A pasitos del colmado multirracial, en los Jardines Bacardí, hay un par de canchas de petanca. Cada domingo por la mañana acuden dos equipos con sus respectivas banderas y uniformes. Éstos consisten en chándales de diferentes colores. Suelen ser verde loro los de un bando y fucsia Río de Janeiro los del otro. Los contendientes derrochan entusiasmo. Cuando un jugador consigue un buen tiro sus compañeros festejan estentóreamente el acierto y todos y cada uno de ellos se acercan a golpearle las palmas al estilo de los deportistas afroamericanos. La lluvia no sólo no interrumpe el match sino que le agrega un plus de morbo, cuando las bolas plateadas caen sobre los charcos causando salpicaduras de mercurio. En esto la petanca se parece a la lucha femenina, que resulta mucho más atractiva sobre el barro.
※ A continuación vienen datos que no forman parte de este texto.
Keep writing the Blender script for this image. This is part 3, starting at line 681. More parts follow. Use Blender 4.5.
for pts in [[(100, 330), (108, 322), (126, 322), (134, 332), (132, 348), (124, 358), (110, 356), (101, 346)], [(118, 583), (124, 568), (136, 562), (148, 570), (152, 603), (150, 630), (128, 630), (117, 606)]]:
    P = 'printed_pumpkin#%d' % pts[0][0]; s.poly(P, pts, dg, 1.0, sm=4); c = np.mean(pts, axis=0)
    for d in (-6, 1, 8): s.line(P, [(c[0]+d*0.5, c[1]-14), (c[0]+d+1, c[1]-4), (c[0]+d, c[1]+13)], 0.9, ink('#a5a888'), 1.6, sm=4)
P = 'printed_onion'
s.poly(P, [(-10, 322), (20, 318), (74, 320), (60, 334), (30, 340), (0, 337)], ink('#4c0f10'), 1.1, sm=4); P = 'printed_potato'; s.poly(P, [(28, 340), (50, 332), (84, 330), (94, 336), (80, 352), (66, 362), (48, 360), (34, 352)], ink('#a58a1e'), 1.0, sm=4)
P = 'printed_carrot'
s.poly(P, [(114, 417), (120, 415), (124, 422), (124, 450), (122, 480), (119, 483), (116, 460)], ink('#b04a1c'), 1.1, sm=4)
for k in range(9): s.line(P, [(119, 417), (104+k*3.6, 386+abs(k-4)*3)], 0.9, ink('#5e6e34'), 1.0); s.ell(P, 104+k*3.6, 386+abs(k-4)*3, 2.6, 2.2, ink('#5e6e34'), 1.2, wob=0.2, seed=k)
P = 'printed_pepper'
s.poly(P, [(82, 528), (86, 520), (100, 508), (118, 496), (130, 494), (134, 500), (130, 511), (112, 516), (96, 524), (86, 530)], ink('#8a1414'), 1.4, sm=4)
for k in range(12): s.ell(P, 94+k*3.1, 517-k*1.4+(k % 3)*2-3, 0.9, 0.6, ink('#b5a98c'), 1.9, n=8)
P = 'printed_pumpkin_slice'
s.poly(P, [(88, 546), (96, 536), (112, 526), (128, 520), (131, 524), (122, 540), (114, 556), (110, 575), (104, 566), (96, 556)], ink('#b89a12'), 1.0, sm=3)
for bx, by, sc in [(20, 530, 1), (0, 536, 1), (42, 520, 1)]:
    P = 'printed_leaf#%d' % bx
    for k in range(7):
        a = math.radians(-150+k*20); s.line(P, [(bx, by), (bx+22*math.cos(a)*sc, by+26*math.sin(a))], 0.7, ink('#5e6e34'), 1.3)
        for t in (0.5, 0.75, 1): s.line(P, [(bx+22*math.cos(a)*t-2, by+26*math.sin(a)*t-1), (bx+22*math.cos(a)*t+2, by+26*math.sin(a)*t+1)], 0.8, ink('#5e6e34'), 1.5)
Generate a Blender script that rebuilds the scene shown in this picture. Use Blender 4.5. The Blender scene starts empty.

A la vuelta de la esquina la Gran Via de Carlos III se desdobla y desciende caracoleando hasta la Ronda del Mig. Es un espectáculo fascinante para el que le gusten las autopistas, el cemento y el humo de los motores a explosión. Algún genio del mobiliario urbano colocó justo ahí un banco fijo -de una plaza- y un arbolito escuálido. Algún día ese árbol crecerá y dará sombra. Pero jamás podré entender qué sentido tiene propiciar tal contemplación solitaria, como no sea el de aumentar la tasa de suicidios proveyendo a los indecisos de una antesala sumamente idónea. Me imagino la escena en el cielo. Llega un alma y le preguntan de qué murió. "Estaba que sí, que no... hasta que me senté en Carlos III con la avenida de Madrid, junto a la entrada de la Ronda". Ah, claro.
Rodeando el Camp Nou hacia la Diagonal está la zona de Las Chicas. Paso cada noche frente a ellas al volver andando del gimnasio DIR Campus. Me llegan ráfagas de risas locas y fragmentos de conversaciones en lenguas eslavas que me remiten a la infancia, cuando escuchaba a mis abuelos hablar en ruso. Tengo que pintar mi aldea y ser universal, pero me cuesta ejercer de reportero intrépido con estas desenfadadas ninfas del Este. Por fin junto valor, trago saliva y me acerco a una morenita de piel blanca como la estepa siberiana. En ese momento caigo en la cuenta de que no había consultado precios para eso desde mi primera vez, hace 35 años, en un lúgubre prostíbulo de las afueras de Buenos Aires. Me sale aquella voz quebradiza de adolescente: "Ejem... por si algún día me decido... ¿cuánto cobras por tu servicio?". Ella no se inmuta e informa: "En el coche, 30 euros".
¡Ay! Supongo que luego están los extras, pero... ¡qué lejos quedan el caviar y las balalaicas! Sobre todo si hay un chulo búlgaro de intermediario.
En fin, éste es mi nuevo barrio. Como en el resto del mundo, la libertad es un proyecto y media una cuadrita, no más, entre la felicidad y el suicidio.